As the global media watches intently as 33 brave miners in Chile are rescued from the collapsed that they have been trapped in since August let’s hope that anti-trade union Chilean president, Sebastián Piñera, whose political roots go back to the Pinochet days, massively improves the health and safety of these mines.
The mine at San Jose is owned by San Esteban, a medium-sized mining company which is now being sued by families of some of the miners trapped underground, who claim the company failed to make safety improvements despite three deaths at its mines over six years, and dozens of accidents.
They are also suing Sernageomin, the state regulator of mines, for allowing the company to reopen in 2008 following its closure a year earlier over a death.
“There is undoubtedly a link between the price of metal and the number of people operating in the business, particularly in the small and medium-sized mines,” said Miguel Angel Duran, president of Chile’s Mining Council, which represents 16 of the biggest mining companies operating in Chile.
In 2007 and 2008, at the height of the boom in copper prices, there were more deaths in Chilean mines than in any other years during the decade. In 2007, when the copper price averaged a record $3.24 per lb, 40 miners died in accidents. In 2008, when copper was at $2.88 per lb, the death toll hit 43. The average for the decade was 34. In contrast, the safest year in the history of Chilean mining was 1999, when the average copper price fell to just 72 cents, its lowest level in over 10 years, a consequence of the Asian crisis.
Furthermore
In the first eight months of this year, 31 Chilean miners died in accidents by cave-ins, electrocution, explosions, asphyxiation & falls from heights.
Deaths are undercounted because there are few investigators. Deaths from occupational illnesses are ignored. According to ICEM, there are no reliable global statistics on mining fatalities but it is estimated that 12,000 miners are killed on the job every year.

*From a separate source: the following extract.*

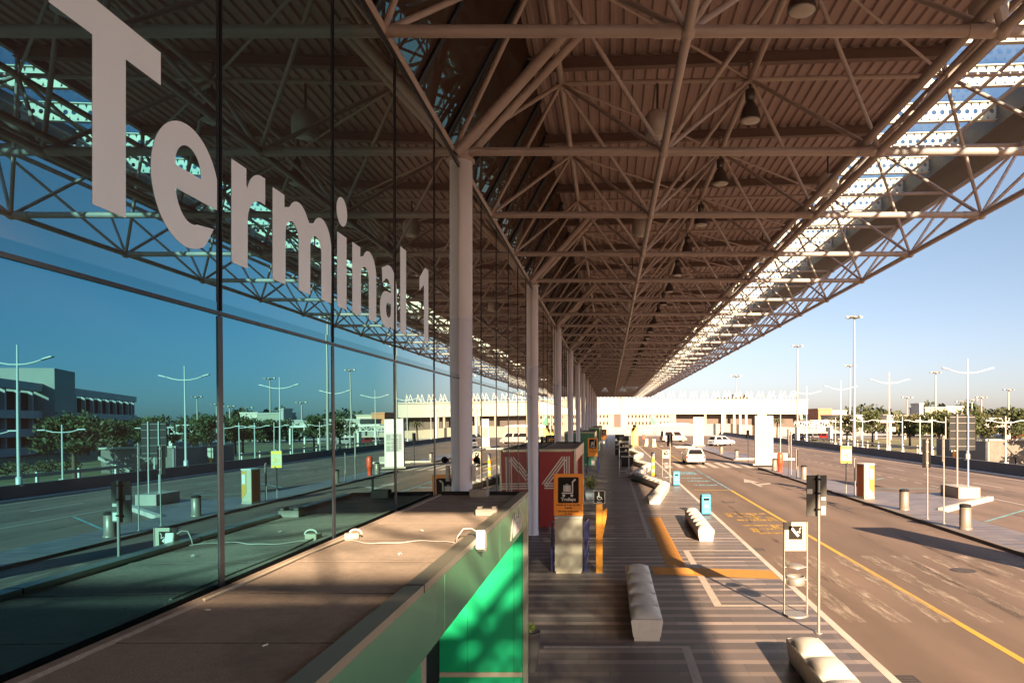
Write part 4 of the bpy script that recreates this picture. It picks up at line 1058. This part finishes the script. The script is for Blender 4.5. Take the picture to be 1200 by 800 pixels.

And what brings this human disaster story back from the brink of tragedy is the men stuck in the mine, their sheer courage and solidarity with each other. The focus, for a change, is not concentrated nor obsessed with celeb-ville instead ordinary working class men and their families/friends, they are at the central of this story while the president of Chile stands in the background, waiting and hoping opportunistically that his election strategy for votes improves (and whose popularity has increased since this mining catastrophe). But it is these ordinary people, their lives and solidarity which is integral to the story.
Though I believe ICEM’s slogan is also an important one, one which should be central to this story and countless other stories of anonymous miners who are wounded, suffer long-term illnesses or die and that is “The stronger the union, the safer the mine.”